In the Latest Effort to Replicate Scientific Studies, Only 62 Percent Hold Up Under Scrutiny

Nevertheless, scientists see some progress on the problem of reproducibility.
Beakers.

When scientists tried to reproduce the results of 100 psychology studies a few years ago, they came to an alarming conclusion: Fewer than half of the studies could be replicated, suggesting the field might be rife with flawed knowledge about human behavior. Now, a few of those same scientists—along with some new colleagues—have taken stock of the field again, by trying to reproduce 21 studies recently published in two of science’s top journals, Science and Nature.

Their results show that there’s been some good progress in making social science studies more transparent and reproducible. The international team of social scientists surveyed journals that publish psychology research and found that many more journals now have transparency policies than in 2013. The team also set up a betting market early on in their reproduction effort. Other scientists could put money on which studies would be successfully replicated. That market showed that scientists are pretty good at judging which papers are sound.

The bad news is that this latest reproduction effort still came to a low reproducibility rate. This time, 13 out of 21 studies held up under redo efforts. In addition, among those successful checks, the results tended not to be as dramatic in the replication as they were originally. The “effect size,” as scientists call it, was, on average, 25 percent lower.

The study’s results are a reminder that, until someone shows they can reproduce the results, even studies published in prestigious journals should be “interpreted very cautiously,” Magnus Johannesson, a professor at the Stockholm School of Economics who worked on this recent replication effort, said in a statement.
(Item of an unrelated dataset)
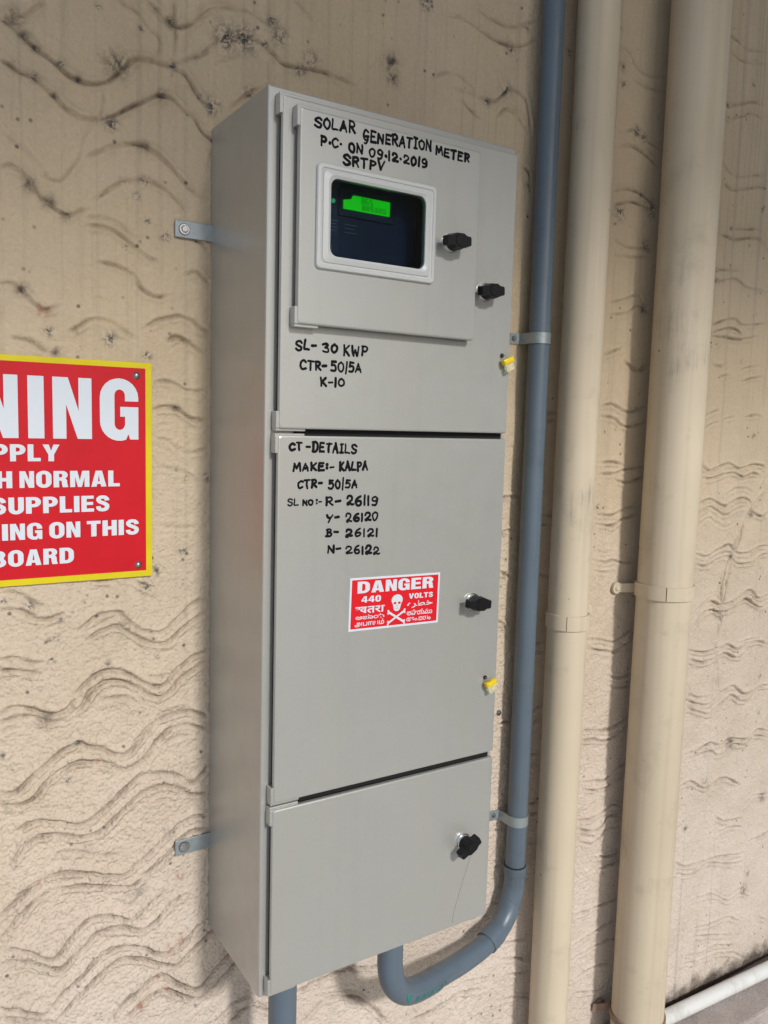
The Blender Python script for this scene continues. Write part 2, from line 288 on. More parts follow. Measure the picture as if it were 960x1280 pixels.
# wavy trowel grooves on the wall: (strength, "x,z x,z ..." in mm), and stains: "x,z,radius,kind" in mm
SHADE_SLAB_Y = -4.0  # outer edge of the added shade slab
WAVES = [
(1,"-266,1244 -256,1239 -238,1228 -224,1218 -206,1209 -192,1198 -176,1193 -162,1192 -145,1197 -131,1207 -116,1223 -105,1235 -87,1239 -69,1239 -52,1239 -35,1231 -19,1211 -3,1197"),
(1,"-267,1197 -257,1193 -244,1186 -230,1184 -219,1177 -206,1168 -192,1156 -179,1150 -168,1148 -151,1151 -134,1158 -117,1170 -102,1180 -87,1190 -72,1198 -54,1198 -38,1187 -25,1181 -14,1165 -1,1157 13,1150"),
(0.7,"-126,1303 -113,1299 -98,1293 -85,1280 -72,1271 -69,1260 -75,1247"),
(0.8,"-87,1314 -72,1304 -60,1296 -47,1291 -32,1297 -19,1309 6,1329"),
(0.5,"-51,1324 -51,1299 -49,1274 -52,1241"),
(0.6,"-54,1241 -35,1253 -13,1264 6,1279"),
(0.6,"-266,1244 -251,1249 -238,1254 -225,1266 -212,1278"),
(0.9,"-166,1103 -154,1109 -134,1121 -111,1128 -93,1129 -75,1122 -57,1110 -38,1092 -22,1080 -4,1077"),
(0.8,"-269,1070 -258,1074 -247,1070 -236,1061 -225,1045 -216,1037 -205,1030 -191,1025 -178,1031 -168,1036"),
(0.35,"-264,1109 -249,1102 -231,1089 -218,1075 -215,1067 -199,1067 -185,1084 -174,1102 -168,1123 -160,1138 -147,1160 -142,1196"),
(0.7,"-154,1052 -138,1066 -123,1077 -105,1083 -87,1085 -72,1081 -60,1076 -44,1062 -35,1053"),
(0.9,"-169,1016 -152,1017 -138,1015 -124,1008 -106,996 -91,986 -76,981"),
(1,"-153,971 -139,970 -124,967 -109,960 -100,946 -88,937 -76,934 -63,937"),
(1,"-272,929 -261,932 -251,929 -242,920 -231,910 -222,903 -205,909"),
(0.9,"-191,879 -179,886 -165,896 -151,897 -136,894 -124,886 -107,876"),
(1,"-94,890 -79,901 -60,908 -44,911 -28,905 -15,897 -2,893"),
(1,"-63,875 -51,882 -38,878 -22,868 -3,862"),
(0.6,"-263,865 -250,865 -237,862 -227,855 -219,850"),
(0.8,"-38,968 -22,973 -12,967 -2,960"),
(0.6,"-25,1017 -15,1015 -6,1008"),
(0.7,"-40,874 -25,870 -13,865 -4,863"),
(0.7,"-82,819 -66,821 -52,818 -40,811 -25,809 -7,811"),
(0.8,"-82,780 -69,785 -52,784 -40,777 -25,769 -6,771"),
(0.5,"-81,743 -66,740 -52,732 -37,723 -15,725 -3,731"),
(0.4,"-78,702 -55,700 -37,694 -18,683"),
(0.3,"-78,620 -52,616 -6,616"),
(0.7,"-281,542 -265,541 -251,534 -240,524 -227,518"),
(0.8,"-281,519 -265,518 -252,514 -241,505 -227,501 -213,504 -203,508"),
(0.8,"-166,546 -151,548 -133,545"),
(0.9,"-108,543 -96,537 -80,530"),
(0.8,"-184,480 -173,491 -158,500 -143,502 -130,501 -121,489 -106,477 -90,469 -71,467 -51,481 -28,502 -2,509"),
(1,"-176,466 -161,475 -146,480 -134,482 -121,474 -103,462 -84,452 -64,451 -44,467 -21,481 -2,493"),
(0.8,"-282,455 -266,454 -247,446 -231,442"),
(1,"-283,440 -267,438 -250,433 -231,428"),
(1,"-191,393 -180,404 -164,417 -146,421 -131,418 -115,410 -97,396 -77,388 -64,393 -51,408 -27,425 -2,432"),
(1,"-192,368 -180,378 -171,393 -159,402 -143,406 -125,402 -106,391 -90,377 -71,372 -58,379 -41,396 -2,418"),
(1,"-284,380 -273,388 -259,387 -246,382 -232,375 -215,370 -200,375 -189,389"),
(1,"-284,368 -271,373 -254,374 -238,368 -224,361 -204,359"),
(1,"-110,309 -97,323 -77,338 -58,343 -37,345 -17,338 0,330"),
(1,"-81,305 -68,315 -48,323 -27,321 0,309"),
(1,"-286,273 -270,271 -256,281 -242,293 -224,305 -210,317 -198,322 -186,325 -172,316 -156,311 -141,300 -123,295 -110,305 -94,321 -81,335"),
(1,"-287,257 -270,253 -256,254 -244,259 -231,275 -216,285 -201,294 -187,297 -160,291 -141,282 -129,275 -113,276 -97,286 -81,305 -64,319 -48,323"),
(1,"-265,219 -254,224 -240,226 -226,221 -208,215 -191,208 -173,210 -157,221 -139,235 -123,248 -107,258 -91,260 -71,258 -54,252 -37,240 -24,231 -13,241 -1,255"),
(1,"-279,168 -266,184 -256,197 -243,203 -229,202 -209,198 -191,190 -176,188 -158,191 -142,204 -123,220 -104,232 -84,238 -68,238 -48,230 -27,215 -1,212"),
(0.9,"-114,124 -101,131 -85,142 -68,155 -54,165 -34,176 -17,179 -1,175"),
(0.9,"-101,105 -85,116 -65,128 -54,137 -44,149 -23,156 -1,155"),
(1,"-273,119 -256,133 -243,139 -230,143 -215,144 -198,141 -174,132 -152,123 -130,117 -114,122 -98,132"),
(0.9,"-216,120 -201,120 -180,116 -158,108 -137,100 -114,97 -98,104"),
(1,"-290,102 -276,114 -263,124 -251,133 -236,140"),
(1,"-291,68 -276,86 -262,99 -246,113 -229,120"),
(1,"-286,56 -270,49 -252,39 -238,26 -220,21 -206,38 -193,52 -177,62 -158,63 -134,53 -118,43 -102,54 -85,64 -64,73"),
(1,"-291,36 -274,34 -253,25 -227,8 -212,4 -197,18 -182,27 -166,39 -146,40 -126,36 -102,24 -81,32 -59,52 -38,59"),
(1,"-228,-52 -213,-36 -194,-22 -174,-7 -158,5 -142,8 -122,5 -98,-5 -81,-20 -60,-22 -38,-14 -16,4 0,8"),
(1,"-217,-71 -202,-55 -182,-39 -163,-24 -143,-14 -122,-14 -98,-24 -77,-37 -51,-48 -33,-38 -11,-23 7,-11 30,1"),
(1,"-293,-29 -272,-38 -247,-53 -228,-58"),
(1,"-293,-43 -265,-54 -228,-71 -217,-71"),
(1,"-149,-104 -131,-84 -110,-70 -89,-57 -68,-58 -46,-80 -20,-96 3,-83 30,-62 59,-41"),
(1,"-131,-111 -111,-97 -90,-84 -68,-81 -46,-96 -20,-115 3,-107 40,-82 68,-64"),
(1,"12,-167 36,-148 60,-142 79,-146 109,-161"),
(1,"36,-177 55,-165 74,-165 104,-181 130,-193"),
(0.7,"-28,1301 -6,1322 16,1333 55,1339 84,1329 108,1320"),
(0.8,"-20,1259 5,1283 33,1298 61,1305 91,1292 109,1281 140,1283 171,1285 197,1283 230,1281"),
(0.6,"84,1362 89,1333"),
(0.7,"394,1426 429,1429 469,1419 511,1412 553,1419 600,1444"),
(0.6,"452,1453 493,1443 535,1445 594,1471"),
(0.7,"418,1320 458,1317 499,1317 532,1343 567,1335 578,1305 583,1281"),
(0.6,"368,1323 402,1340 433,1338 466,1318"),
(0.6,"427,1307 451,1291 472,1283"),
(0.6,"505,1290 525,1310 551,1303 579,1280"),
(0.7,"28,1202 56,1229 85,1244"),
(0.5,"123,1373 144,1363 163,1347"),
(1,"150,-168 179,-161 215,-160 252,-161 303,-176 356,-200"),
(1,"162,-227 201,-204 246,-210 277,-226 310,-260 335,-295"),
(0.9,"377,-311 437,-308 489,-297 565,-313"),
(0.8,"507,-280 573,-292"),
(0.7,"589,-230 639,-239 669,-241"),
(0.7,"601,-266 641,-276 672,-291"),
(0.7,"608,-301 674,-316"),
(0.6,"605,-353 646,-360 688,-379"),
(1,"796,-236 864,-236 922,-236"),
(1,"801,-301 868,-289 920,-284"),
(0.8,"792,-332 871,-325 918,-323"),
(0.7,"806,-381 874,-374 923,-388"),
(0.7,"803,-414 879,-433 919,-421"),
(0.9,"794,817 823,819 853,809 883,808 918,821"),
(1,"796,797 831,792 855,780 885,779 921,789"),
(0.7,"791,705 832,707 868,700"),
(1,"793,684 839,684 868,692 923,698"),
(1,"840,672 864,667 894,669 921,677"),
(0.9,"799,603 846,601 875,613 917,618"),
(1,"798,584 842,580 871,592 919,601"),
(0.6,"791,513 824,506 847,509 884,502 915,504"),
(0.6,"796,490 843,484"),
(0.8,"851,905 875,897 900,890 917,899"),
(0.7,"792,912 820,923 848,931"),
(0.7,"543,644 573,645 597,646"),
(0.7,"542,578 571,583 591,584"),
(0.7,"548,510 563,503 586,495"),
(0.8,"635,613 672,606 693,603"),
(0.8,"636,593 676,588"),
(0.7,"645,495 674,489"),
(0.7,"644,797 680,801"),
(0.7,"645,783 681,788"),
(0.8,"786,353 822,348 860,339 891,347 922,361"),
(1,"790,335 837,322 874,317 905,332 923,341"),
(0.8,"853,269 892,260 920,264"),
(0.8,"855,248 893,238 922,240"),
(0.8,"788,166 825,157 856,151 887,157 925,171"),
(1,"786,144 820,140 852,130 889,136 920,151"),
(0.7,"790,55 833,48 864,46 901,64 924,66"),
(1,"797,36 847,27 885,32 922,44"),
(0.7,"786,-26 827,-31 857,-24 888,-15 915,-24"),
(1,"788,-44 829,-59 853,-56 877,-38 916,-42"),
(1,"846,-124 859,-123 891,-129 920,-128"),
(1,"854,-152 886,-149 922,-150"),
(0.8,"552,417 568,407 579,396"),
(0.8,"552,212 573,219 594,217"),
(0.9,"647,225 676,239"),
(0.9,"648,201 675,216"),
(0.8,"649,142 674,137"),
(0.8,"650,120 675,117"),
(0.9,"649,43 675,39"),
(0.9,"651,21 675,18"),
(0.8,"644,361 671,362"),
(0.8,"645,343 672,343"),
(0.7,"654,-41 677,-45"),
(0.6,"563,8 589,6"),
(0.6,"564,-67 593,-66"),
(0.7,"789,1481 818,1475 837,1453 871,1447 918,1454"),
(0.9,"830,1430 864,1424 920,1428"),
(0.8,"792,1300 832,1310 871,1304 920,1285"),
(0.8,"814,1331 846,1341 881,1328 922,1319"),
(0.8,"794,1221 839,1231 882,1225 918,1211"),
(0.9,"797,1194 841,1208 892,1206"),
(0.7,"802,1131 848,1123 912,1132"),
(0.7,"808,1104 858,1106 916,1117"),
(0.7,"799,1013 840,1023 881,1036 896,1023"),
(0.7,"800,991 850,998 883,1016 920,999"),
(0.7,"802,920 847,929"),
(0.8,"849,905 885,890 915,904"),
(0.7,"565,1226 583,1216 588,1194"),
(0.6,"1107,1583 1134,1577 1171,1569 1233,1581"),
(0.5,"1111,1553 1143,1543 1178,1544 1236,1558"),
(0.8,"1106,1443 1149,1454 1192,1468 1247,1475"),
(0.7,"1109,1416 1160,1432 1195,1446 1251,1441"),
(0.7,"1105,1332 1129,1318 1165,1312 1210,1322 1265,1332"),
(0.8,"1114,1294 1142,1282 1186,1290 1231,1301 1259,1303 1275,1291"),
(0.5,"1151,1204 1205,1209 1270,1220"),
(0.9,"1113,1187 1171,1184 1216,1192 1253,1195 1289,1178"),
(0.6,"1108,1111 1152,1117 1206,1123"),
(0.7,"1111,1087 1181,1101 1229,1087 1296,1087"),
(0.9,"1107,995 1146,1009 1190,1017 1220,1007 1305,1017"),
(1,"1112,981 1157,993 1193,996 1222,984"),
(0.9,"1111,975 1159,976 1209,975 1277,986"),
(0.7,"1117,916 1150,913 1173,922"),
(0.9,"1140,888 1184,897"),
(0.7,"1217,906 1250,916 1293,922"),
(0.7,"1224,883 1262,893 1305,898"),
(0.8,"1109,804 1136,814 1156,819"),
(1,"1112,779 1139,790 1159,792"),
(0.8,"1175,800 1212,806"),
(0.5,"1246,806 1289,812 1317,807"),
(1,"1112,700 1138,687 1166,694 1207,702 1242,691 1285,698 1321,699 1340,691"),
(1,"1119,672 1152,670 1192,680 1226,682 1262,672 1296,680 1324,674"),
(1,"1109,615 1140,625 1166,618 1200,608 1242,622 1281,621 1305,606"),
(1,"1111,594 1142,608 1168,600 1203,588 1244,600 1279,604"),
(1,"1298,593 1336,580 1365,588"),
(1,"1108,505 1146,498 1186,511 1223,520 1256,499 1301,496 1336,508 1375,508"),
(1,"1111,481 1148,476 1188,490 1231,492 1259,474 1313,473 1347,488 1377,488"),
(1,"1111,357 1142,380 1173,394 1209,382 1252,386 1294,402 1321,405 1351,385 1390,390"),
(1,"1113,338 1143,364 1176,374 1206,366 1253,369 1296,388 1334,373 1363,361 1392,370"),
(1,"1368,691 1328,647 1297,604 1259,545 1230,498 1213,455 1205,412 1216,357 1205,303"),
(1,"1372,660 1322,620 1285,588 1261,534 1240,486 1227,449 1219,400 1212,351"),
(1,"1106,290 1148,281 1191,279 1245,285 1280,272 1313,278 1359,280 1405,267"),
(1,"1108,270 1151,257 1193,258 1236,267 1282,250 1326,262"),
(1,"1112,176 1150,160 1194,153 1235,174 1279,182 1322,157 1385,166 1418,163"),
(1,"1114,159 1152,142 1196,129 1227,143 1270,162 1318,140 1375,153"),
(0.9,"1120,46 1161,52 1204,58 1238,48 1282,54 1341,43 1387,57 1433,45"),
(0.9,"1163,34 1206,40 1241,22 1295,37 1337,29 1377,44 1435,29"),
(1,"1112,-26 1148,-23 1193,-48 1225,-40 1270,-39 1337,-72"),
(0.9,"1246,-130 1282,-150 1353,-159"),
(0.9,"1262,-174 1308,-171 1356,-183"),
(0.9,"1361,-127 1396,-112 1455,-121"),
(1,"1386,-229 1434,-222 1468,-223"),
(0.9,"1109,-207 1147,-225 1201,-229 1258,-233 1316,-245 1370,-254"),
(0.9,"1117,-235 1171,-252 1225,-239 1307,-264 1373,-276"),
(0.6,"1189,-322 1256,-327 1318,-361 1364,-356 1416,-383"),
(0.6,"1186,-392 1265,-402 1323,-405 1374,-433"),
(0.6,"1188,-411 1268,-434 1341,-458"),
(0.7,"1170,-454 1226,-466 1283,-466 1381,-499"),
(0.7,"1166,-472 1228,-486 1286,-490 1359,-511 1404,-539"),
(0.6,"1193,303 1209,260 1220,209 1230,172"),
(0.7,"1455,-447 1489,-466"),
]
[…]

Yet the results are also a sign of science’s trustworthiness, as another member of the replication team told the Washington Post. “The reason to trust science is because science doesn’t trust itself,” said Brian Nosek, a psychologist with the University of Virginia who has been active in social science reproduction efforts for the past several years. “We are constantly questioning the basis of our claims and the methods we use to test those claims. That’s why science is so credible.”